You don’t have to be pure as Google. You can use this information. Use this kind of personalisation to make your search results even better.
Now 16-bit: measure the time from query to conversion.
Create conversion events for content tests. And this is when you start testing the UI changes.
What do I mean by create conversion events in the content? When a user comes to a page there can be a non-transactional conversion event, kind of like a micro-conversion. Look for ways to send signals to your analytics that a user performs a beneficial action.
Now we’re getting into 64-bit:
Search oriented micro-data and content using structured markup and schema.
Start using that. Use that as a relevancy tuner for your search engine personalisation of other data and integrate search data in CMS so that your writers, when they look at a piece of content, they know that these are the ten key words that drive content to this page.
Here is the user behavior from this content; this is the level of conversions that you get from this content. Integrate the data that you get from search into the writer’s experience and the SEOs experience so they can clearly see the value of what they’re doing.
All right. The barriers really are minimal. Start with the data that you already collect. Refine that data with greater accuracy contextualize it with the KPIs that are important to you and then turn that data into intelligence that can be connected, integrated and shared.

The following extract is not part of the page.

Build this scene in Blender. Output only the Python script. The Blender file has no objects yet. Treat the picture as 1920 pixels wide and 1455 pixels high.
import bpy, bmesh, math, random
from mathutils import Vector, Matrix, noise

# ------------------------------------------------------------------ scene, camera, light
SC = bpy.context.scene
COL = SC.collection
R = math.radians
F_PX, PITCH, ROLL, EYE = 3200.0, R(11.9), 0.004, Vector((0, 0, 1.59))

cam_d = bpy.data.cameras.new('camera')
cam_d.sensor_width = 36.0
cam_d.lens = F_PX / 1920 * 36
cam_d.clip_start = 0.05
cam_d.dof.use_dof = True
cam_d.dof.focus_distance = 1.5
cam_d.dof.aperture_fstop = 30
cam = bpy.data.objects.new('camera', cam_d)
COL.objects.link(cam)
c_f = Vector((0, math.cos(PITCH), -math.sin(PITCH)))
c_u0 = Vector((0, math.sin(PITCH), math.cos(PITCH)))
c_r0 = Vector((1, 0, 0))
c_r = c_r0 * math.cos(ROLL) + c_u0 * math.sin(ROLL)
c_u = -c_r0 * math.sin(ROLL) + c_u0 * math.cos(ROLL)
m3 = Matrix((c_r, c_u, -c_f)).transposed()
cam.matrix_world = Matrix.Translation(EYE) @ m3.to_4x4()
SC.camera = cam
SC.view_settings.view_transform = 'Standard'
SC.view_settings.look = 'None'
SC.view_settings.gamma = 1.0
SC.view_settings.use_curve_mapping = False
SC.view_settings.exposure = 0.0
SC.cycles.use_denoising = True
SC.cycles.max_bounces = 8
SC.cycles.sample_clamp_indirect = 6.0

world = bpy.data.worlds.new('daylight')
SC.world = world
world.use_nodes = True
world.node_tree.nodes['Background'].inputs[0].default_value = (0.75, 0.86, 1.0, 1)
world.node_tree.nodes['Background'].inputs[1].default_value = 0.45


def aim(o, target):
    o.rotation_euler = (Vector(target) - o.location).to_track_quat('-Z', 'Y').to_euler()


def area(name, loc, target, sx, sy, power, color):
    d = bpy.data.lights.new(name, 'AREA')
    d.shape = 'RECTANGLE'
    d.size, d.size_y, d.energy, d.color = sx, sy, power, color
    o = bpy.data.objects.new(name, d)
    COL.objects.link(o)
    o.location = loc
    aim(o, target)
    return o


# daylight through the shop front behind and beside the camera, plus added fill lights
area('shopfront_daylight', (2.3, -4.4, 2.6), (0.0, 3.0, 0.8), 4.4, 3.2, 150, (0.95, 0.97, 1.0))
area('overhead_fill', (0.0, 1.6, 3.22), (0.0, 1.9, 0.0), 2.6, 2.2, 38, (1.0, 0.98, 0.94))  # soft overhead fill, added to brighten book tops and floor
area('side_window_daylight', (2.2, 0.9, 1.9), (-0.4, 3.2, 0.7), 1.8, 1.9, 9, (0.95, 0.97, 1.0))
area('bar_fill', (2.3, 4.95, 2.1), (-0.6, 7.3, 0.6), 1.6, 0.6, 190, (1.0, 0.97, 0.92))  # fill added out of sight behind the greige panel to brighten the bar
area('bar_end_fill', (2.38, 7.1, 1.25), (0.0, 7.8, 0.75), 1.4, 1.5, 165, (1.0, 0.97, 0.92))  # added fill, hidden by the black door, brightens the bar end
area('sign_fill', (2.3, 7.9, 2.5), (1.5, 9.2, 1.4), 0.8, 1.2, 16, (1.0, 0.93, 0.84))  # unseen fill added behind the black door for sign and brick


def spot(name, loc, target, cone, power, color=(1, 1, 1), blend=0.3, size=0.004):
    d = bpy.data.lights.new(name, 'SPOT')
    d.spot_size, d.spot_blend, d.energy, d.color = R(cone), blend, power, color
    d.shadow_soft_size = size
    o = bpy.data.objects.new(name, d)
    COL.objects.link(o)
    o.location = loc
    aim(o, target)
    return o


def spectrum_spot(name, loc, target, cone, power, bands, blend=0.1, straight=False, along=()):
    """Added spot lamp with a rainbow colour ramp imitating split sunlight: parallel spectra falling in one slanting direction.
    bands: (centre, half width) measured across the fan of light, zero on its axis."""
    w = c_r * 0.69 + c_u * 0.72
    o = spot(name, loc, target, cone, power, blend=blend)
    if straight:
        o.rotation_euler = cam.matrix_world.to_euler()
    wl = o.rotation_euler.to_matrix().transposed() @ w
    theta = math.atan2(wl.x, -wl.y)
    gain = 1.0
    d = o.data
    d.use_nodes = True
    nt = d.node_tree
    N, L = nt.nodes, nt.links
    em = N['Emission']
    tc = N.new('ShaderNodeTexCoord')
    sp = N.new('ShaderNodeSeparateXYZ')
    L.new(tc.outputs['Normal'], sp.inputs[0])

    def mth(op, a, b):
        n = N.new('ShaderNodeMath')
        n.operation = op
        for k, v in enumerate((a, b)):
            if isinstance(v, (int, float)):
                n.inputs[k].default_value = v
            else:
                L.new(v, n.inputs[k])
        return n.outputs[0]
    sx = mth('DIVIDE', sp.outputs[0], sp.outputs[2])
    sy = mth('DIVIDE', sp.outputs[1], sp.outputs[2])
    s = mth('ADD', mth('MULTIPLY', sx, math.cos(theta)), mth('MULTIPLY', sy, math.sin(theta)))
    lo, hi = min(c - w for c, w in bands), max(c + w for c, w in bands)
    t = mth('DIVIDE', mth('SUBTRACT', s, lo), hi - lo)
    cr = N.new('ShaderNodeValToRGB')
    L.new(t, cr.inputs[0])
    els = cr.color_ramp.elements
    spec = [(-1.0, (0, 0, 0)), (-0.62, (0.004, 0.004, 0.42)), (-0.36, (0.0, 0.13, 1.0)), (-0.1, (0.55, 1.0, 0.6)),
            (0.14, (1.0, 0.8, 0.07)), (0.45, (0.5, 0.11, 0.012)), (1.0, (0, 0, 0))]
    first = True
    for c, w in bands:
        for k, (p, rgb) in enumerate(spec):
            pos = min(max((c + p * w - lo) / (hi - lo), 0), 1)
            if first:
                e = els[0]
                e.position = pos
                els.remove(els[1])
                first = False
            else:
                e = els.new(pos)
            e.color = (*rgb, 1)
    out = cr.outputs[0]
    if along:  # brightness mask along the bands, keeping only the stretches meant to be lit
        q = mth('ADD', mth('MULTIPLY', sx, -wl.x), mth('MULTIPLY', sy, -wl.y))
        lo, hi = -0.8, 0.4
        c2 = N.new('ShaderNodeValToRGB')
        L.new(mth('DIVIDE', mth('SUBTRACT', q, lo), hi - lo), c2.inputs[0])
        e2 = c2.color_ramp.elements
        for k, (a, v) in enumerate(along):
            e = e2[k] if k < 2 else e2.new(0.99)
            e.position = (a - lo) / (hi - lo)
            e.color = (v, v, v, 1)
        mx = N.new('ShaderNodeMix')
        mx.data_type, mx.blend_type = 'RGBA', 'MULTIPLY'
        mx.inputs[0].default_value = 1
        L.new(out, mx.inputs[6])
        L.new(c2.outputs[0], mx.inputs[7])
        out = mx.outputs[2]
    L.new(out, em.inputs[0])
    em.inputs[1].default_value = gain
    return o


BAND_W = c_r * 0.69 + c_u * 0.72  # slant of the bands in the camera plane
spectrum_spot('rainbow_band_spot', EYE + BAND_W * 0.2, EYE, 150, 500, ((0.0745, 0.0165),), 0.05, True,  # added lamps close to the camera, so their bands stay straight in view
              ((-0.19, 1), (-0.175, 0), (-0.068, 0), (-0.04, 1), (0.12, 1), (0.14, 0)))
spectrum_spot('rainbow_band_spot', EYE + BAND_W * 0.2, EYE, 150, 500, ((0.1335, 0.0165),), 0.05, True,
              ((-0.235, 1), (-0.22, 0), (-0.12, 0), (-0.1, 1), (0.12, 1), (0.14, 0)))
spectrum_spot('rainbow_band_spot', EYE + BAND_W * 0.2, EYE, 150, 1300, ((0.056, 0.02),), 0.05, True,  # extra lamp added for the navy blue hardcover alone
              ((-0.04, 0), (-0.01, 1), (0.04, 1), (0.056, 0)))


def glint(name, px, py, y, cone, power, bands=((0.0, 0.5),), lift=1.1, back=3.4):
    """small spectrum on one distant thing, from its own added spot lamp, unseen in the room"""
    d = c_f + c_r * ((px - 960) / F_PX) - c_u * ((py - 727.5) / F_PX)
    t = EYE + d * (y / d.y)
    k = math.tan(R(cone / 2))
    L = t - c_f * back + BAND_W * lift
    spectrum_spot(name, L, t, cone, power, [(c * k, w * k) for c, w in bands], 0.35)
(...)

How to get started with onsite search
Now there was a couple of different ways that you can do this.
Generally most ecommerce come with a search app installed. There are other options I use: Apache Solr, there’s Swift Type there’s Amazon Cloudsearch, Lucid Works just came out with a really good plug-and-play cloud search where you basically paste the code into a page and run search from a cloud.
So there are a lot of ways that you can actually get a better search than just the basics because most people when they do build their site they turn on search and then it’s plug-and-play. And then they rarely look at it again.
Thank you so much. I really appreciate, I’m humbled and honored to be able to speak in front of you.